Booth Id:
ENMC049
Category:
Year:
2016
Finalist Names:
Bennett, Andrew
Abstract:
The wing configuration of an airplane affects the airplane’s flight characteristics. The purpose of the experiment was to compare the lift, drag, efficiency, and stall characteristics of a canard configuration to a conventional configuration airplane. Because the horizontal stabilizer is in front of the main wing, the canard configuration can potentially increase lift, maintain drag, improve efficiency, and provide safer stall characteristics. A wind tunnel was used to simulate the flight characteristics of a Boeing 737 in conventional and canard configurations. The lift, drag, efficiency, and stall characteristics were determined by using lift and drag values at eleven different angles of attack from -25 degrees to 25 degrees. Lift and drag coefficients were calculated using the lift and drag formulas. Stall speed was calculated using the stall speed formula based on each configuration’s maximum lift coefficient.
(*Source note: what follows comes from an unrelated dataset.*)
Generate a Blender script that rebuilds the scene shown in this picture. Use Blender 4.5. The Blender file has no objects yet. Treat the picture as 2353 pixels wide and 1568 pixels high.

Efficiency was determined using the lift to drag ratio. The canard configuration created 5.8% more lift and 8.6% more drag. The canard configuration had a 2.7% lower stall speed. The canard configuration demonstrated better stall characteristics, because it maintains lift further after its stall and has a lower stall speed. The efficiency was not statistically different between the configurations. Based on similarities in the data, the canard configuration will fly. The lift coefficient on an actual, full-size Boeing 737 is 0.600; the calculated lift coefficient from the model used in the simulation was 0.570. Therefore, the data from the simulation could be used to predict the flight characteristics of a full-size, canard configuration Boeing 737.